— STORED DATA —
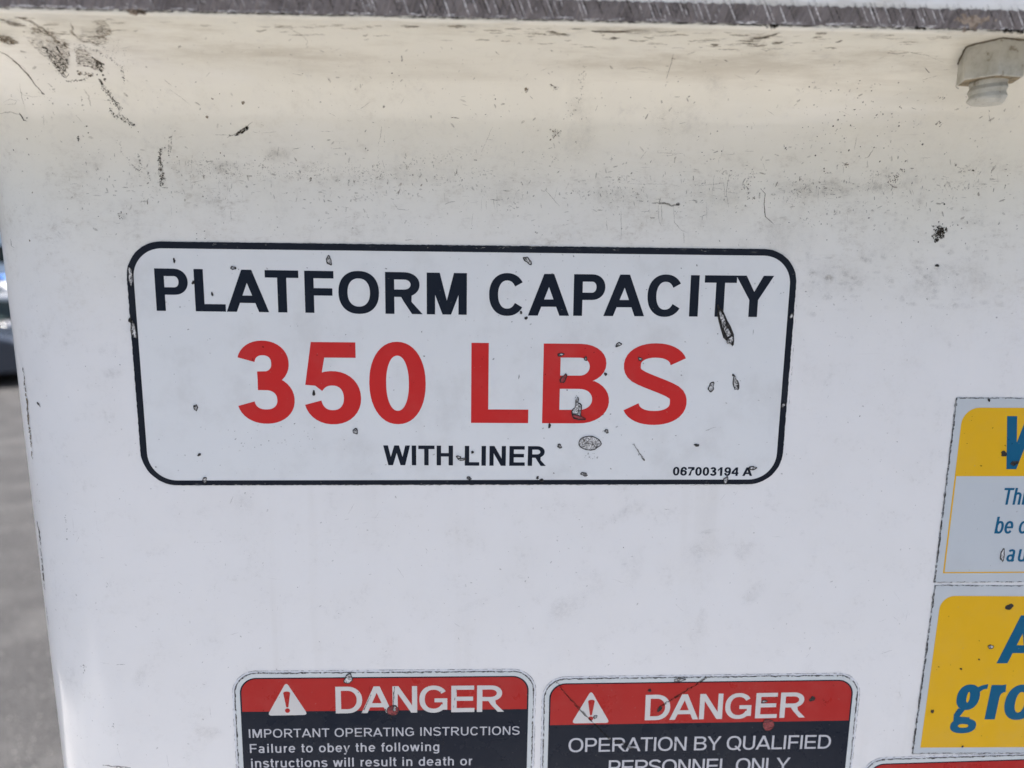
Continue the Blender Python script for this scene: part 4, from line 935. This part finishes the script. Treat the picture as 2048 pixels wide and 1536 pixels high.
lettering(d2, 'OPERATION BY QUALIFIED', (1136.5, 1503.5), (1660, 1496), 27.5, .145, .13, MAT['small_white'], .00028, 1.0)
lettering(d2, 'PERSONNEL ONLY', (1216.5, 1547.5), (1578.5, 1541.5), 27.5, .145, .13, MAT['small_white'], .00028, 1.0)
d3, F3 = danger('red headed decal at the bottom right corner below the yellow decals', (1738, 1527.5), (2230, 1512), .10, 90*PX)
chip(d1, 697, 1357, 18, 22, 0, 'pale', irr=.3); chip(d1, 786, 1420, 24, 24, 0, 'red', irr=.12, rim=1.3); chip(d1, 789, 1416, 8, 12, 0, 'pale', d=.00042, rim=1)
chip(d2, 1536, 1449, 26, 24, -30, 'red', irr=.15, rim=1.2); chip(d2, 1528, 1402, 11, 8, 15, 'pale'); chip(d2, 1624, 1397, 12, 10, 0, 'dark'); chip(d2, 1299, 1380, 8, 6, 0, 'dark'); chip(d2, 1190, 1433, 7, 9, -20, 'pale', rim=1.3); chip(d2, 1319, 1417, 9, 12, -30, 'dark')
chip(d2, 1358, 1359, 22, 8, 0, 'pale', irr=.4, rim=1.2)
ED = lambda pr, pts, wd, st, g=.12, j=.8: edge_dirt(pr, pts, wd, st, gap=g, jit=j, d=.00040)
dirt_obj(d1, [ED(d1, [(742, 1370), (743, 1388), (730, 1415), (722, 1434)], 1.6, .85), ED(d1, [(740, 1370), (736, 1400), (728, 1418)], 1, .6), ED(d1, [(789, 1372), (787, 1400), (786, 1412)], 1.6, .9), ED(d1, [(770, 1416), (775, 1424)], 2.4, .95, 0), ED(d1, [(784, 1433), (781, 1440)], 1.8, .9, 0), ED(d1, [(914, 1372), (909, 1400), (902, 1430)], 1.2, .7, .25), ED(d1, [(890, 1470), (884, 1500)], .8, .4, .3), ED(d1, [(708, 1468), (724, 1470)], 2, .6, .3), specks(60, 490, 1050, 1360, 1530, d=.0004)],
         'scratches', 'dirt_dark', 'thin dark scratches through the word DANGER')
dirt_obj(d2, [ED(d2, [(1112, 1362), (1135, 1392), (1158, 1415), (1180, 1438), (1200, 1458), (1222, 1480), (1262, 1490)], 3.0, .75, .2, 1.6), ED(d2, [(1112, 1362), (1150, 1410), (1182, 1440), (1215, 1474)], 1.2, .9, .1, 1.2), ED(d2, [(1418, 1352), (1380, 1375), (1345, 1397), (1318, 1414)], 2.8, .85, .15, 1.4), ED(d2, [(1412, 1352), (1370, 1384), (1325, 1408)], 1.2, .85, .15, 1.6), ED(d2, [(1344, 1443), (1343, 1460), (1340, 1472), (1352, 1485)], 1.6, .8, .2), ED(d2, [(1246, 1485), (1262, 1496), (1280, 1492)], 3, .7, .3, 2), specks(70, 1100, 1700, 1365, 1530, d=.0004), specks(12, 1640, 1660, 1395, 1412, d=.0004, r1=2)],
         'scratches', 'dirt_dark', 'long diagonal scratches across the red header and triangle')
b_ = Marks()
sc_wall = Marks()

# ============================================================ YELLOW AND BLUE DECALS at the right
def ydecal(label, tl, bl, Wm, yel, thin=None):
    tr = (2048, tl[1]+(2048-tl[0])*.001)
    o = Vector(wp(*tl)); b2 = Vector(wp(*bl)); n = (o-b2).normalized(); u = Vector((n[1], -n[0]))
    Hh = (o-b2).length; W_ = Wm
    F = Frame.__new__(Frame); F.o = o; F.u = u; F.n = n; F.W = W_; F.H = Hh
    c = o+u*W_/2-n*Hh/2
    e = empty('information_decal', (c[0], -.0001, c[1]), label, 'decal', 'yellow and white decals at the right edge')
    film('backing_film', MAT['white_yel'], e, F.w([(0, 0), (0, -Hh), (W_, -Hh), (W_, 0)][::-1][::-1]), .00002, .00022)
    parts = []
    for k, (off, wd, st) in enumerate(((.4, 3.6, .55), (1.2, 2.2, .85))):
        q = [to_px(*p) for p in F.w([(W_*.5, -off*PX), (off*PX, -off*PX), (off*PX, -Hh+off*PX), (W_*.5, -Hh+off*PX)])]
        parts += [edge_dirt(e, [q[0], q[1]], wd*.7, st*.8, d=.00026+k*.00002, gap=.3), edge_dirt(e, [q[1], q[2]], wd, st, d=.00026+k*.00002, gap=.15, jit=.9), edge_dirt(e, [q[2], q[3]], wd*.6, st*.7, d=.00026+k*.00002, gap=.35)]
    return e, F, parts
MAT['white_yel'] = vinyl('grey_white_vinyl', (.52, .555, .58), .34, dirt=.10)
e1, Fa, pa = ydecal('upper yellow and white decal at the right edge with blue text starting with W', (1912, 795), (1867.5, 1165), .10, None)
lx = lambda F, px, py: ((Vector(wp(px, py))-F.o).dot(F.u), (Vector(wp(px, py))-F.o).dot(F.n))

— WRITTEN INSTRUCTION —
Please set down each line of the data above exactly as written, without the pictures.

— RESULT BELOW —
Continue the Blender Python script for this scene: part 4, from line 935. This part finishes the script. Treat the picture as 2048 pixels wide and 1536 pixels high.
lettering(d2, 'OPERATION BY QUALIFIED', (1136.5, 1503.5), (1660, 1496), 27.5, .145, .13, MAT['small_white'], .00028, 1.0)
lettering(d2, 'PERSONNEL ONLY', (1216.5, 1547.5), (1578.5, 1541.5), 27.5, .145, .13, MAT['small_white'], .00028, 1.0)
d3, F3 = danger('red headed decal at the bottom right corner below the yellow decals', (1738, 1527.5), (2230, 1512), .10, 90*PX)
chip(d1, 697, 1357, 18, 22, 0, 'pale', irr=.3); chip(d1, 786, 1420, 24, 24, 0, 'red', irr=.12, rim=1.3); chip(d1, 789, 1416, 8, 12, 0, 'pale', d=.00042, rim=1)
chip(d2, 1536, 1449, 26, 24, -30, 'red', irr=.15, rim=1.2); chip(d2, 1528, 1402, 11, 8, 15, 'pale'); chip(d2, 1624, 1397, 12, 10, 0, 'dark'); chip(d2, 1299, 1380, 8, 6, 0, 'dark'); chip(d2, 1190, 1433, 7, 9, -20, 'pale', rim=1.3); chip(d2, 1319, 1417, 9, 12, -30, 'dark')
chip(d2, 1358, 1359, 22, 8, 0, 'pale', irr=.4, rim=1.2)
ED = lambda pr, pts, wd, st, g=.12, j=.8: edge_dirt(pr, pts, wd, st, gap=g, jit=j, d=.00040)
dirt_obj(d1, [ED(d1, [(742, 1370), (743, 1388), (730, 1415), (722, 1434)], 1.6, .85), ED(d1, [(740, 1370), (736, 1400), (728, 1418)], 1, .6), ED(d1, [(789, 1372), (787, 1400), (786, 1412)], 1.6, .9), ED(d1, [(770, 1416), (775, 1424)], 2.4, .95, 0), ED(d1, [(784, 1433), (781, 1440)], 1.8, .9, 0), ED(d1, [(914, 1372), (909, 1400), (902, 1430)], 1.2, .7, .25), ED(d1, [(890, 1470), (884, 1500)], .8, .4, .3), ED(d1, [(708, 1468), (724, 1470)], 2, .6, .3), specks(60, 490, 1050, 1360, 1530, d=.0004)],
         'scratches', 'dirt_dark', 'thin dark scratches through the word DANGER')
dirt_obj(d2, [ED(d2, [(1112, 1362), (1135, 1392), (1158, 1415), (1180, 1438), (1200, 1458), (1222, 1480), (1262, 1490)], 3.0, .75, .2, 1.6), ED(d2, [(1112, 1362), (1150, 1410), (1182, 1440), (1215, 1474)], 1.2, .9, .1, 1.2), ED(d2, [(1418, 1352), (1380, 1375), (1345, 1397), (1318, 1414)], 2.8, .85, .15, 1.4), ED(d2, [(1412, 1352), (1370, 1384), (1325, 1408)], 1.2, .85, .15, 1.6), ED(d2, [(1344, 1443), (1343, 1460), (1340, 1472), (1352, 1485)], 1.6, .8, .2), ED(d2, [(1246, 1485), (1262, 1496), (1280, 1492)], 3, .7, .3, 2), specks(70, 1100, 1700, 1365, 1530, d=.0004), specks(12, 1640, 1660, 1395, 1412, d=.0004, r1=2)],
         'scratches', 'dirt_dark', 'long diagonal scratches across the red header and triangle')
b_ = Marks()
sc_wall = Marks()

# ============================================================ YELLOW AND BLUE DECALS at the right
def ydecal(label, tl, bl, Wm, yel, thin=None):
    tr = (2048, tl[1]+(2048-tl[0])*.001)
    o = Vector(wp(*tl)); b2 = Vector(wp(*bl)); n = (o-b2).normalized(); u = Vector((n[1], -n[0]))
    Hh = (o-b2).length; W_ = Wm
    F = Frame.__new__(Frame); F.o = o; F.u = u; F.n = n; F.W = W_; F.H = Hh
    c = o+u*W_/2-n*Hh/2
    e = empty('information_decal', (c[0], -.0001, c[1]), label, 'decal', 'yellow and white decals at the right edge')
    film('backing_film', MAT['white_yel'], e, F.w([(0, 0), (0, -Hh), (W_, -Hh), (W_, 0)][::-1][::-1]), .00002, .00022)
    parts = []
    for k, (off, wd, st) in enumerate(((.4, 3.6, .55), (1.2, 2.2, .85))):
        q = [to_px(*p) for p in F.w([(W_*.5, -off*PX), (off*PX, -off*PX), (off*PX, -Hh+off*PX), (W_*.5, -Hh+off*PX)])]
        parts += [edge_dirt(e, [q[0], q[1]], wd*.7, st*.8, d=.00026+k*.00002, gap=.3), edge_dirt(e, [q[1], q[2]], wd, st, d=.00026+k*.00002, gap=.15, jit=.9), edge_dirt(e, [q[2], q[3]], wd*.6, st*.7, d=.00026+k*.00002, gap=.35)]
    return e, F, parts
MAT['white_yel'] = vinyl('grey_white_vinyl', (.52, .555, .58), .34, dirt=.10)
e1, Fa, pa = ydecal('upper yellow and white decal at the right edge with blue text starting with W', (1912, 795), (1867.5, 1165), .10, None)
lx = lambda F, px, py: ((Vector(wp(px, py))-F.o).dot(F.u), (Vector(wp(px, py))-F.o).dot(F.n))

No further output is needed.